## Extracted data
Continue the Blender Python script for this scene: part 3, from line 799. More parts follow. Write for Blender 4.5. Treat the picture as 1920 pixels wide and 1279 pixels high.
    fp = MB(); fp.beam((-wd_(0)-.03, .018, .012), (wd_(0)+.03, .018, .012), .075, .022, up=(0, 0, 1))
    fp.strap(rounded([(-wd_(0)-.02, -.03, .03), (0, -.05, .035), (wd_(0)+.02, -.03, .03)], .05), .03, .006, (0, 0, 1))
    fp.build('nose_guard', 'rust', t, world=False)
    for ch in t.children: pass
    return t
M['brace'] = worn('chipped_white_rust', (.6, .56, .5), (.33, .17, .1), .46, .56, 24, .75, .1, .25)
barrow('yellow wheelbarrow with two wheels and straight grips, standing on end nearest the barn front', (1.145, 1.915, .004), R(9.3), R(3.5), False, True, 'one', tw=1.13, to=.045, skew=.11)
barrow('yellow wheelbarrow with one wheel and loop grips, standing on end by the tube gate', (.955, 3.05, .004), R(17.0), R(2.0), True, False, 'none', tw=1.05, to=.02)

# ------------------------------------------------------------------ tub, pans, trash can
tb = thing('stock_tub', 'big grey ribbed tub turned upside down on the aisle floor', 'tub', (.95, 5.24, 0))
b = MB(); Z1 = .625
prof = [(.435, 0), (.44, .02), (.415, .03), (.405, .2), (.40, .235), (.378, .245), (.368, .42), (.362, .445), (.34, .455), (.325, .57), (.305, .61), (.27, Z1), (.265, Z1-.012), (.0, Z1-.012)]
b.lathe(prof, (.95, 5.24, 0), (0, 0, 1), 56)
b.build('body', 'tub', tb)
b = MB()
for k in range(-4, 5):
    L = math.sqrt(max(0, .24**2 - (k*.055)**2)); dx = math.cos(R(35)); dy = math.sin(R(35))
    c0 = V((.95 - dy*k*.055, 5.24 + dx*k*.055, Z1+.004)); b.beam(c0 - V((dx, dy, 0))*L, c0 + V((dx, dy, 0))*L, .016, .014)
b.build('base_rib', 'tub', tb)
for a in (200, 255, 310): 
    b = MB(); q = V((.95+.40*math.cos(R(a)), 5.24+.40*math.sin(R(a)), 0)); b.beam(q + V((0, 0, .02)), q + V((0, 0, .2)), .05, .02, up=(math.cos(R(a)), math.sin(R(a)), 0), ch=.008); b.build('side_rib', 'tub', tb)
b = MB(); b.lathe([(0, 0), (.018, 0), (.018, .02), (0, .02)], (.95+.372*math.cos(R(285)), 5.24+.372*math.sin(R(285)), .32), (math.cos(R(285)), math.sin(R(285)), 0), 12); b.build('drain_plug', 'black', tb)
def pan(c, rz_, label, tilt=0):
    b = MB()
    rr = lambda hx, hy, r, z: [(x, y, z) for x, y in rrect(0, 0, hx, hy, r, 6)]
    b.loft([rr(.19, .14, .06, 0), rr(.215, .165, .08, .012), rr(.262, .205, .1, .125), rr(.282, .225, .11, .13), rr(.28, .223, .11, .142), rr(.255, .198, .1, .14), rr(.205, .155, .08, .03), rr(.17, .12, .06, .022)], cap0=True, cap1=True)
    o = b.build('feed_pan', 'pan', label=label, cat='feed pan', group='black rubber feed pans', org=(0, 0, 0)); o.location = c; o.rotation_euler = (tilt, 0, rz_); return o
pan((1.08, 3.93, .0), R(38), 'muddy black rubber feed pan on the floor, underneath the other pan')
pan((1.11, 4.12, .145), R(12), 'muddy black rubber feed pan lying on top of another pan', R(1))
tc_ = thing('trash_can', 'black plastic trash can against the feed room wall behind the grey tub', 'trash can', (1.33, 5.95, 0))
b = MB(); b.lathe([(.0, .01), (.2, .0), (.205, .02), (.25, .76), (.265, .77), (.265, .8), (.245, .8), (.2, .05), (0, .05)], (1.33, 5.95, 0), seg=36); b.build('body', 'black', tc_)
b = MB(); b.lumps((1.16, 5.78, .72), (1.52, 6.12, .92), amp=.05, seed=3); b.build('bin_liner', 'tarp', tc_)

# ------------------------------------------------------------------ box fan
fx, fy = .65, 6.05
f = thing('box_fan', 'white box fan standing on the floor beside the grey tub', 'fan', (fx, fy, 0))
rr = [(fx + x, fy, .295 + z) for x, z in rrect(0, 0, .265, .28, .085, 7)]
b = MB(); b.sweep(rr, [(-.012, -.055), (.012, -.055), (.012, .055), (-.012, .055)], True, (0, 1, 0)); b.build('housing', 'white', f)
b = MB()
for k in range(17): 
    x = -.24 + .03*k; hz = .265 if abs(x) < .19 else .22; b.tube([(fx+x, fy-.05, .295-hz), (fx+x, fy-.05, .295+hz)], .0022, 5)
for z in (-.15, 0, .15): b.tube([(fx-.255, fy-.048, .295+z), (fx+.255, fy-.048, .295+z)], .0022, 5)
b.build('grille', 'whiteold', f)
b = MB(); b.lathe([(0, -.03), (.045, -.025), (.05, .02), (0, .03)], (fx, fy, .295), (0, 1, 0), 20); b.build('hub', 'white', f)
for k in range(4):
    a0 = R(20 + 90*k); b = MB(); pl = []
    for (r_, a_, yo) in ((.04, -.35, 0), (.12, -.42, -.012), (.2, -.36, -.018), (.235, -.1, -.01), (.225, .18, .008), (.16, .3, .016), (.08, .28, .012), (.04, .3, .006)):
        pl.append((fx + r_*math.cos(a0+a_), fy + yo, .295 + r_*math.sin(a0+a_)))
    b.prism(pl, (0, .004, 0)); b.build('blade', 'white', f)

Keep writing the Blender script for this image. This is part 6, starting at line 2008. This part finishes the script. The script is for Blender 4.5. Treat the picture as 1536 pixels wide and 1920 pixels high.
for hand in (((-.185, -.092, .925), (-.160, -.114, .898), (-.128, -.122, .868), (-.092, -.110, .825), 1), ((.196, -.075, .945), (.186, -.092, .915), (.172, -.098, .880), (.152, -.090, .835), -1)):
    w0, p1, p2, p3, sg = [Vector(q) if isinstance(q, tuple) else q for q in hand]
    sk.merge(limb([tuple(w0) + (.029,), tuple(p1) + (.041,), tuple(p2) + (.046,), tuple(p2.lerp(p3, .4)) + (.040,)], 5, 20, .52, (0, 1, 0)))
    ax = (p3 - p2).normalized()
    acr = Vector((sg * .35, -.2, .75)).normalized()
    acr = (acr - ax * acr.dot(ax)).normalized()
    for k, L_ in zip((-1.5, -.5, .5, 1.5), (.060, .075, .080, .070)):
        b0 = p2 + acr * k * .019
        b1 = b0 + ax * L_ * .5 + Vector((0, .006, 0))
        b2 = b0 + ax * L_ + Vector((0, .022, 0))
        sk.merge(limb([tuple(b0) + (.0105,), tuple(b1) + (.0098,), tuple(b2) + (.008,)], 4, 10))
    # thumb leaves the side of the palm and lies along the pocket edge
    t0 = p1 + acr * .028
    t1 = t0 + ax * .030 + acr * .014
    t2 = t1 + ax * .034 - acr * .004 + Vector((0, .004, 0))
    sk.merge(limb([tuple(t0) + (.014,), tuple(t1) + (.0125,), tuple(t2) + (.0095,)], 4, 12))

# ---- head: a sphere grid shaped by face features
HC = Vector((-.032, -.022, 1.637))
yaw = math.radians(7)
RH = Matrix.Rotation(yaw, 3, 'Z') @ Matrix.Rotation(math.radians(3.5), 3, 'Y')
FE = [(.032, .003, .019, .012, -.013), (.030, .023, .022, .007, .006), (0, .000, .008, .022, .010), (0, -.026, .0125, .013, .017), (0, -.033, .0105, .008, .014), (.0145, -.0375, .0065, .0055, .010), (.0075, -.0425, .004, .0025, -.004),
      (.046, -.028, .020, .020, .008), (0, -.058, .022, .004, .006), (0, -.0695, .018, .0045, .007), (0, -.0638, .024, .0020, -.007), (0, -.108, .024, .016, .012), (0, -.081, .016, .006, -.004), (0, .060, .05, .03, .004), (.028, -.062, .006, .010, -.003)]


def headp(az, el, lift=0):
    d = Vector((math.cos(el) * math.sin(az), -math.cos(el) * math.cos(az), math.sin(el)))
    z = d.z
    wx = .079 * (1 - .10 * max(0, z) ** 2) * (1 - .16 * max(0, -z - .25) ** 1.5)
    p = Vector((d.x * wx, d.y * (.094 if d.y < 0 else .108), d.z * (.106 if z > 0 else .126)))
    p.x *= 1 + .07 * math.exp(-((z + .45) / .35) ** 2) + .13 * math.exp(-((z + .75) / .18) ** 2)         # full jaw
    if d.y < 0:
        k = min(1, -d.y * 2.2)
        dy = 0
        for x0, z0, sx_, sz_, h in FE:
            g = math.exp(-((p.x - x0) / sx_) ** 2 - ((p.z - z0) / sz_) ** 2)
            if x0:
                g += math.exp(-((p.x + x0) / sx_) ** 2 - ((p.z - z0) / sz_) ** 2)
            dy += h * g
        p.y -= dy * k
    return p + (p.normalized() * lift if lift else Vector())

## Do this
In the listing above, please print only the lines from the first one to the line where "barrow('yellow wheelbarrow with one" appears, exactly as written, both of those lines included.

## The output
Continue the Blender Python script for this scene: part 3, from line 799. More parts follow. Write for Blender 4.5. Treat the picture as 1920 pixels wide and 1279 pixels high.
    fp = MB(); fp.beam((-wd_(0)-.03, .018, .012), (wd_(0)+.03, .018, .012), .075, .022, up=(0, 0, 1))
    fp.strap(rounded([(-wd_(0)-.02, -.03, .03), (0, -.05, .035), (wd_(0)+.02, -.03, .03)], .05), .03, .006, (0, 0, 1))
    fp.build('nose_guard', 'rust', t, world=False)
    for ch in t.children: pass
    return t
M['brace'] = worn('chipped_white_rust', (.6, .56, .5), (.33, .17, .1), .46, .56, 24, .75, .1, .25)
barrow('yellow wheelbarrow with two wheels and straight grips, standing on end nearest the barn front', (1.145, 1.915, .004), R(9.3), R(3.5), False, True, 'one', tw=1.13, to=.045, skew=.11)
barrow('yellow wheelbarrow with one wheel and loop grips, standing on end by the tube gate', (.955, 3.05, .004), R(17.0), R(2.0), True, False, 'none', tw=1.05, to=.02)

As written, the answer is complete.